2. Un-stick. I’m in a business slump, and I’m not quite sure how to fix it. Elopement inquiries are down this year, and I’m not working like I used to be. The clients that I have are lovely and amazing, but I wish I was shooting more. I’m also trying to Purple Cow a bit more. I read this book when it came out in 2003 and was so inspired, even though it would be years at that point until I started my business. Thankfully when I did start, I had these brilliant ideas internalized which made me much more fearless and daring that I would have been otherwise (if I get a chance, I’m going to hug Seth Godin so big!), and I’m re-reading it (on Kindle this time; my original copy has long since disintegrated).

3. Take the dogs swimming. We used to go to the lake when we lived in Connecticut, and I have so much guilt that I haven’t taken them since moving. They love it, especially Leeloo. Matty just likes to stand in the water for a little bit up to his “knees”.

4. A friendship bracelet party. I’ve done this two years running and still have loads of string left over, so I’ll be telling everyone to just bring a bottle of wine instead.

5. Go to the beach. There are tons of lovely beaches so close to the City, and I want to go swimming at them. Since moving here, I never have.

6. Stay put! I’m done with travel for now, unless it’s for a gig. I’m already planning an October trip to Palm Springs, though.

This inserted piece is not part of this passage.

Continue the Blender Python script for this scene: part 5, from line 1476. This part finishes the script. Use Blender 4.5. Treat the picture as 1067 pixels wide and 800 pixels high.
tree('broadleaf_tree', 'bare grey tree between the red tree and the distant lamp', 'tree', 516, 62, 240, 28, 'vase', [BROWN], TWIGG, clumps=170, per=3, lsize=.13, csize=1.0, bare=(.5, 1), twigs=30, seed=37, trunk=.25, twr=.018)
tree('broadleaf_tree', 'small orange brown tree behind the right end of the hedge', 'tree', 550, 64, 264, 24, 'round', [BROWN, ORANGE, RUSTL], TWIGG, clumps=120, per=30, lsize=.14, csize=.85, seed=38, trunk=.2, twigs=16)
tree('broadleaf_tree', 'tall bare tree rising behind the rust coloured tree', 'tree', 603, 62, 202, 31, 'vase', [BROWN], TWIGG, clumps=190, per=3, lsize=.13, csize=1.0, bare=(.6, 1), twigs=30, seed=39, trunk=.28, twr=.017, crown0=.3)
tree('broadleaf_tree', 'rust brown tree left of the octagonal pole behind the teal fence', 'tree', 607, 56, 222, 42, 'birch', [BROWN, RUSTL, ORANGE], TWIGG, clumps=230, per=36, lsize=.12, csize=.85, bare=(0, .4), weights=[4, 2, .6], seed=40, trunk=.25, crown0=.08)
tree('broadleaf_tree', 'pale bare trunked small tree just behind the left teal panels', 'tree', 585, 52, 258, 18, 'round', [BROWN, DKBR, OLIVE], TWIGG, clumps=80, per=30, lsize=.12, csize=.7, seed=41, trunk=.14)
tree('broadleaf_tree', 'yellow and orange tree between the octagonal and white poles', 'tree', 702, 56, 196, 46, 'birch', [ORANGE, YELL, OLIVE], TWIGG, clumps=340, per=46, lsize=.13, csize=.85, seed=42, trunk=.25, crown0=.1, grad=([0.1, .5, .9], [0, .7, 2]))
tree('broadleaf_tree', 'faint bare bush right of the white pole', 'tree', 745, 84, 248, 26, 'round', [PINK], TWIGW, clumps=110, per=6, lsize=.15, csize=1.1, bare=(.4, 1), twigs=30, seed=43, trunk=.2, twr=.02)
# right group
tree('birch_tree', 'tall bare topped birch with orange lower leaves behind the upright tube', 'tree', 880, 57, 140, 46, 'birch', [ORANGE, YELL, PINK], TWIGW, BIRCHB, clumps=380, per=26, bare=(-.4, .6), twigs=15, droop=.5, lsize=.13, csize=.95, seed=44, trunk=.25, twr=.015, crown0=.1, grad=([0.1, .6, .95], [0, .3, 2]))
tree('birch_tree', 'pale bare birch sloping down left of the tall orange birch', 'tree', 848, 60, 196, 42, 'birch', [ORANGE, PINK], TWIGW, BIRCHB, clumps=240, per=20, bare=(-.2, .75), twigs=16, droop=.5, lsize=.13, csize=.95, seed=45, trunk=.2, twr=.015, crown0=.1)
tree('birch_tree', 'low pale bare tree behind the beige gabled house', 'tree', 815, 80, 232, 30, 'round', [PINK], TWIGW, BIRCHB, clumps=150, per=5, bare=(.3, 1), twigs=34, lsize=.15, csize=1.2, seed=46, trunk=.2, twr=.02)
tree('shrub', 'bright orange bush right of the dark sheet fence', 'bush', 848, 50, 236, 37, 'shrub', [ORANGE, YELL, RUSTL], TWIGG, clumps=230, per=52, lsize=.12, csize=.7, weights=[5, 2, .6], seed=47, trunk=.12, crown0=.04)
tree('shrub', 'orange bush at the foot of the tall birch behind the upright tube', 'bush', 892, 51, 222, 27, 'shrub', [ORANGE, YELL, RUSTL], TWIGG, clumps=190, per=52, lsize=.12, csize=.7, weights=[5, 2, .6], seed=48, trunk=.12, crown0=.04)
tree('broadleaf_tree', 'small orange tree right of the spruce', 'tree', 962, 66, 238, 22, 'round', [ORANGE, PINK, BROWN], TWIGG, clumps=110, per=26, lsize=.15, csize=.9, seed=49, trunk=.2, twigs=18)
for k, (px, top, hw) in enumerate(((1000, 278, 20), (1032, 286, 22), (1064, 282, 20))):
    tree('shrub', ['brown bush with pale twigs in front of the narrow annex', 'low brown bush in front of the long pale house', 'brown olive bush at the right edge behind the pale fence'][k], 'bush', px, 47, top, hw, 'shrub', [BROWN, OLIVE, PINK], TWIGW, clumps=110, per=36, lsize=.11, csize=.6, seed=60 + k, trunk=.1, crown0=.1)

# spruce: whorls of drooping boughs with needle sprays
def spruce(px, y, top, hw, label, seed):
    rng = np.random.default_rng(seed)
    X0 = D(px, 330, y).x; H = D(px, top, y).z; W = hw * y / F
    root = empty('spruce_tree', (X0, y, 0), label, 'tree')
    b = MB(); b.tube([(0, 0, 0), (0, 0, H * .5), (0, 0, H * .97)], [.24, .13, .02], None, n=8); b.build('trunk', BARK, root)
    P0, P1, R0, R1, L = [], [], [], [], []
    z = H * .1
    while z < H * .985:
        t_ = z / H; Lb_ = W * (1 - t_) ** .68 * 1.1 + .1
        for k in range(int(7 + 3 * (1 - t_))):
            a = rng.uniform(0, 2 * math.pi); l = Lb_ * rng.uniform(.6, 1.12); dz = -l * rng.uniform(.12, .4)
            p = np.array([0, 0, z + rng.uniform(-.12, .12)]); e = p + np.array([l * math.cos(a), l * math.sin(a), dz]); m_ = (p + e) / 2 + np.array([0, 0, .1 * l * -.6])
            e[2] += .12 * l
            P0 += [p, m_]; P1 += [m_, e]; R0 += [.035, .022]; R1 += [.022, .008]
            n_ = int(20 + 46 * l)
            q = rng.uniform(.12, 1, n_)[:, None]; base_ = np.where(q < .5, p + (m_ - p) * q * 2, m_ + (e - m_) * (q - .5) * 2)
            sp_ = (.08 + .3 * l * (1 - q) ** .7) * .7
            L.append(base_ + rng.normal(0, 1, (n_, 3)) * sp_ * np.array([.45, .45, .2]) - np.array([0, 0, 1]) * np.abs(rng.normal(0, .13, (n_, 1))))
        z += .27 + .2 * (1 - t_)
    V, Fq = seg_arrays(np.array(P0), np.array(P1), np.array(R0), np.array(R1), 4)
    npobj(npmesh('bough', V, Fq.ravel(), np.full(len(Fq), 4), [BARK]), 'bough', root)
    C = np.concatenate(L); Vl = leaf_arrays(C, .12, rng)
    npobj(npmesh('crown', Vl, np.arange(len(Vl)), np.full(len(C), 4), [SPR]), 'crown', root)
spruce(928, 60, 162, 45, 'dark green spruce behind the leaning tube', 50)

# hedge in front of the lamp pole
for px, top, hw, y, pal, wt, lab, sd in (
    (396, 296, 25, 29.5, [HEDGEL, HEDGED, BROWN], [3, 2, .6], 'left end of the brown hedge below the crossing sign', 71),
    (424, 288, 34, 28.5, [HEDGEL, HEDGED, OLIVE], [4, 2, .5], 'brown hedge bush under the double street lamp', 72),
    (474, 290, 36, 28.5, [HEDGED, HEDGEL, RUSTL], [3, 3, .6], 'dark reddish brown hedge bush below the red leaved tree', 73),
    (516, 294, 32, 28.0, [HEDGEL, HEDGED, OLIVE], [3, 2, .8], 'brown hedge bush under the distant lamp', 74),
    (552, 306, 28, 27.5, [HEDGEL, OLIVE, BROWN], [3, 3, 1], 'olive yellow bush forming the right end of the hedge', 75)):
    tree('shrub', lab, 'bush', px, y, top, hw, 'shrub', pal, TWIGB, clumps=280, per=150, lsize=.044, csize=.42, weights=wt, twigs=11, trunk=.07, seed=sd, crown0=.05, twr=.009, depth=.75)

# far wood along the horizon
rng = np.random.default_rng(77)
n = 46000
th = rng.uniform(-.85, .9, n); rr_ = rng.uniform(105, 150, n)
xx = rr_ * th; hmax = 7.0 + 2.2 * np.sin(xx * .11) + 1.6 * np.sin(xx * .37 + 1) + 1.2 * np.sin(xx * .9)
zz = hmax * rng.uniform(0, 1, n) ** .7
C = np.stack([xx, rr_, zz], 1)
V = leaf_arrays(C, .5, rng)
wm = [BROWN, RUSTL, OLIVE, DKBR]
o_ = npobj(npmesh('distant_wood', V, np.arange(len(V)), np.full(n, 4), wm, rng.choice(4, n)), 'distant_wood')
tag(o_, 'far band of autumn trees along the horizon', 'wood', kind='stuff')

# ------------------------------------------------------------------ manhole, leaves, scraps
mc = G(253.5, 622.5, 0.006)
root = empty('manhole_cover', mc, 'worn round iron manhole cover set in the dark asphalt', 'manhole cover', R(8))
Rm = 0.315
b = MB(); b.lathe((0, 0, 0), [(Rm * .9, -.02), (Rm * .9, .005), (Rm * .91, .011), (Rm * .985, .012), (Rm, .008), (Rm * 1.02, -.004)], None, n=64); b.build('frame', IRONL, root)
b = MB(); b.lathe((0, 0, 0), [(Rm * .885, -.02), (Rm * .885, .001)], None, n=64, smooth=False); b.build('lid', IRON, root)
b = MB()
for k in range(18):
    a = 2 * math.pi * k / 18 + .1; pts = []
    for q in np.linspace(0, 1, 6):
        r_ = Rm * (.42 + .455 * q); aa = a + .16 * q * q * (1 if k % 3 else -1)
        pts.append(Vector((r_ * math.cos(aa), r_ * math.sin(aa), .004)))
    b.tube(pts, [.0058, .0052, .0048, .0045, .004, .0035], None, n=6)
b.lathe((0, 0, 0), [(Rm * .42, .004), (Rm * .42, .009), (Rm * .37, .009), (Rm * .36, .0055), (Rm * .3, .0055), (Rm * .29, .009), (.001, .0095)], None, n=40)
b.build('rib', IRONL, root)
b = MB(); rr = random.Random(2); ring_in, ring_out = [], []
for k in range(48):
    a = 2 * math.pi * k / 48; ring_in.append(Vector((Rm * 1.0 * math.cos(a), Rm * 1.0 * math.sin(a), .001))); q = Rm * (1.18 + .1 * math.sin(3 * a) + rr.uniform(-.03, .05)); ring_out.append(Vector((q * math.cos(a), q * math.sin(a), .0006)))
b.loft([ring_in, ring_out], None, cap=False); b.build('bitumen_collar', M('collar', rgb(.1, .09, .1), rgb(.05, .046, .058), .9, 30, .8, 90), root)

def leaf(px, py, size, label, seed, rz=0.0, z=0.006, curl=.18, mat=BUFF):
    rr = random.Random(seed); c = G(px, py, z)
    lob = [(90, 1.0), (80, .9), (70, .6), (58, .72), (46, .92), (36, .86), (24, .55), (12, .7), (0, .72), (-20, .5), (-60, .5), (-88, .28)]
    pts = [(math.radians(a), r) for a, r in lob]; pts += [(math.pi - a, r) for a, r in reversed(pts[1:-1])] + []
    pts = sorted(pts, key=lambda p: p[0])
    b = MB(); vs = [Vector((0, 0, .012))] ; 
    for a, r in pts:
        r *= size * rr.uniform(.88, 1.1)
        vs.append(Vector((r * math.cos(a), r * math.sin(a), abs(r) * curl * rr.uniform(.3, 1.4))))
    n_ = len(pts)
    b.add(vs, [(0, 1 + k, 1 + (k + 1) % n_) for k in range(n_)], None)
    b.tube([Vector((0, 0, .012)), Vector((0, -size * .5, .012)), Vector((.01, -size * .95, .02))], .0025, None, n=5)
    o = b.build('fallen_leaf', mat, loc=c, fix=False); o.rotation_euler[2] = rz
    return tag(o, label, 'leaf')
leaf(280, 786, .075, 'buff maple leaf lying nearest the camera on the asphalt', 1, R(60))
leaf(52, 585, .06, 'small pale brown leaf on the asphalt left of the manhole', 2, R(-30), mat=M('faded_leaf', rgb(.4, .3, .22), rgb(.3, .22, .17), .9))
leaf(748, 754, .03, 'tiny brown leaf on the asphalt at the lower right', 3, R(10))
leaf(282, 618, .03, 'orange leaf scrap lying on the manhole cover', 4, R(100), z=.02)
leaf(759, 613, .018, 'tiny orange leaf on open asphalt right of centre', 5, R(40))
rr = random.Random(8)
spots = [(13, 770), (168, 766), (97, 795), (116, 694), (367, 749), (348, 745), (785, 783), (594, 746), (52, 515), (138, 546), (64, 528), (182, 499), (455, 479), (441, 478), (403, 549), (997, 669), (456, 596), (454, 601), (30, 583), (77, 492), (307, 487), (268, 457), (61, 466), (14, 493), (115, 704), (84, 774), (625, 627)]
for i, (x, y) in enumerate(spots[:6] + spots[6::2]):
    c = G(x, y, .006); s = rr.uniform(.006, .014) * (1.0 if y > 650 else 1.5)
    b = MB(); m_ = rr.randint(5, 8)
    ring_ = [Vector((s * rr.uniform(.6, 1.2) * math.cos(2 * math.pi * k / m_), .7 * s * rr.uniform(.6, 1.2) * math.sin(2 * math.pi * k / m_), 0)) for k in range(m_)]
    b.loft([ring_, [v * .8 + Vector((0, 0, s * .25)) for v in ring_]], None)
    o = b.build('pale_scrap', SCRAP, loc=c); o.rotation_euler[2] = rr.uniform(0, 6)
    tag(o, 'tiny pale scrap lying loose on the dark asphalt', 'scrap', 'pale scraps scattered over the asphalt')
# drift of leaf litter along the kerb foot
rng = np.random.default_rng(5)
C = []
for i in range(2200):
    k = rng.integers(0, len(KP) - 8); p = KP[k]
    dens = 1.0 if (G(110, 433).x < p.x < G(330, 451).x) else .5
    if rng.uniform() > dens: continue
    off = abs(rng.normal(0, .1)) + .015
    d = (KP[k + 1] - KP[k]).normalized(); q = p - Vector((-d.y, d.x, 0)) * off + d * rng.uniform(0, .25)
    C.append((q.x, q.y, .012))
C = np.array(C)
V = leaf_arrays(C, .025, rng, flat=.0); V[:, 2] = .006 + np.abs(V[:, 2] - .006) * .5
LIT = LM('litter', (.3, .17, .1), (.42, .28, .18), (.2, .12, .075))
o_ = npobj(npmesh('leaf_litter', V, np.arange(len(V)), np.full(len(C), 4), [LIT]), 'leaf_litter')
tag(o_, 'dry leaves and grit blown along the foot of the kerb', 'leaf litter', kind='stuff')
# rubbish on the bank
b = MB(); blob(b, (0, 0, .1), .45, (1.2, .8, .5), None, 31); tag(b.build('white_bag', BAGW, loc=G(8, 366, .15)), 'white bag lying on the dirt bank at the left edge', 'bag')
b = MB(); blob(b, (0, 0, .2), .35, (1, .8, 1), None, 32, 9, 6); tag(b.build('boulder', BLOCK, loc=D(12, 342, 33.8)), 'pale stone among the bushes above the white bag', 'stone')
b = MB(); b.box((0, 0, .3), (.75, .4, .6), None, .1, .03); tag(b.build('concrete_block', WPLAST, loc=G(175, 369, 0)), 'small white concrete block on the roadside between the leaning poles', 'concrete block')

There’s no Camp Mighty this year, but it just wouldn’t feel like fall without a trip to the Ace Hotel. Do you want to go, too? Email me, and we’ll coordinate. I’m finally going to Joshua Tree, too, and I can’t wait to show Marley where so many inspiring conversations happened for me.

7. Berry picking. My old friend Stu! has blueberry bushes in her backyard in the middle of the Connecticut woods. I’m going to pick them, and then I’m going to make a pie.